O motivo pelo qual nossos antecessores lusófonos não adotaram simplesmente a palavra bisbilhoteiro, não sabemos. Talvez por terem traduzido eavesdropper apenas como a água que goteja do telhado, ou talvez para criarem um linguajar maçônico e não serem óbvios na hora de alertar a aproximação de um enxerido. Quem sabe? O que sabemos é que o termo pegou.

Em alguns rituais simbólicos do Rito de York que temos no Brasil, aquele mesmo diálogo na abertura dos trabalhos entre o Venerável Mestre e o 2° Diácono, já citado anteriormente através do ritual da Grande Loja de Nevada, ficou como “Intrusos e Profanos” (Rituais emitidos pelo Supremo Grande Capítulo de Maçons do Real Arco do Brasil, ou pelo Grande Oriente do Paraná por exemplo) ou “Profanos e Goteiras” (Rituais da Grande Loja Maçônica do Estado da Paraíba).
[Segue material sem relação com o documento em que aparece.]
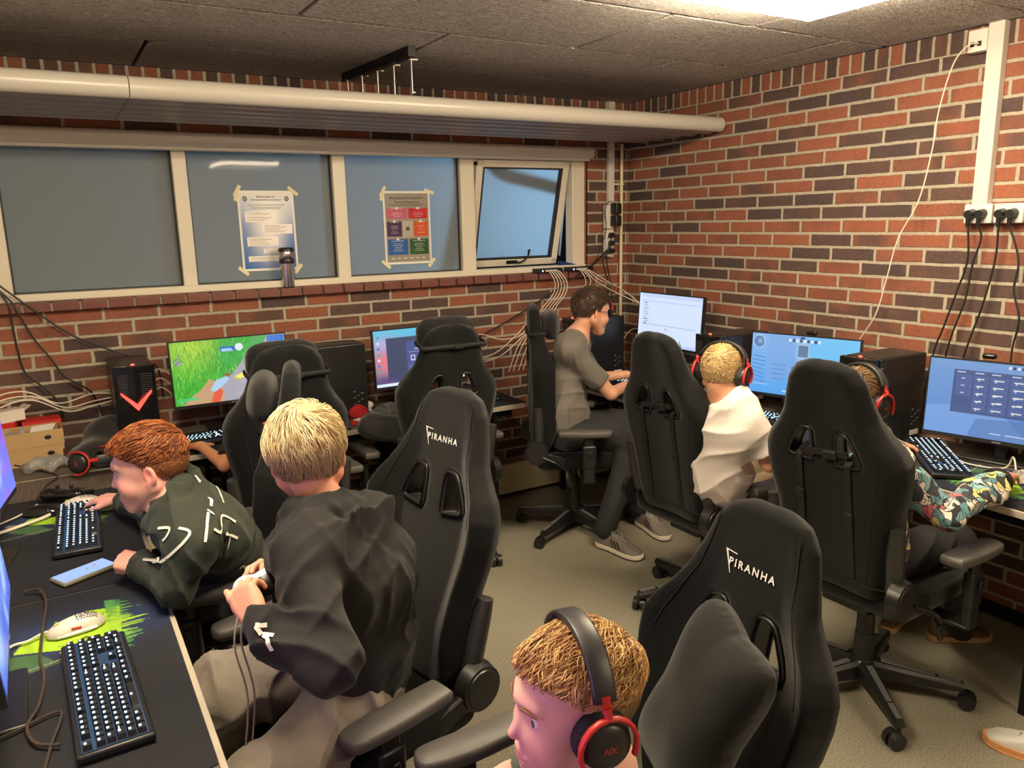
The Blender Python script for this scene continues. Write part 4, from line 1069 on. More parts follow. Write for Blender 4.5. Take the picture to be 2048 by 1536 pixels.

Referências Bibliográficas

BLOG MASONIC DICTIONARY. Tiler. 
Disponível em: http://www.masonicdictionary.com/tiler.html. Acesso em dez. 2015

______. Cowan. Disponível em: http://www.masonicdictionary.com/cowan.html. 
Acesso em dez. 2015

DICIONÁRIO WEBSTER – INGLÊS/PORTUGUÊS. Eavesdropper. Disponível em: http://www.webster-dictionary.org/definition/eavesdropper. Acesso em dez. 2015

______. Eavesdrop. Disponível em: http://www.webster-dictionary.org/definition/Eavesdrop. Acesso em dez. 2015.

______. Eaves. Disponível em: http://www.webster-dictionary.org/definition/Eaves. Acesso em dez. 2015.

______. Drop. Disponível em: http://www.webster-dictionary.org/definition/drop. Acesso em dez. 2015.

GRAND LODGE OF FREE AND ACCEPTED MASON OF THE STATE OF NEW YORK. The Standard Work and Lecture Ancient Craft Masonry. Revised and Reprinted, New York, 2001.

GRANDE LOJA MAÇÔNICA DO ESTADO DA PARAÍBA. Ritual do Grau de Aprendiz Maçom do Rito York. Paraíba, 2010.

GRANDE ORIENTE DO PARANÁ. Ritual do Grau de Aprendiz Admitido do Rito de York. 3ª ed. Curitiba, 2014.

MOST WORSHIPFUL GRAND LODGE OF FREE AND ACCEPTED MASONS OF THE STATE OF NEVADA. The Entered Apprentice Degree Ritual.

______. The Master Mason Degree Ritual.

PRICHARD, Samuel. Masonry Dissected. Editora Charles Corbett Stock-Broker, 20ª edição, Londres, 1730.

SUPREMO GRANDE CAPÍTULO DE MAÇONS DO REAL ARCO DO BRASIL. Ritual do Grau 1 – Rito Inglês Antigo. Rio de Janeiro, 2015.

WEBB, Thomas Smith. Webb’s Freemason’s Monitor: including the Three First Degrees. Editora C. Morre, Cincinnati, 1865.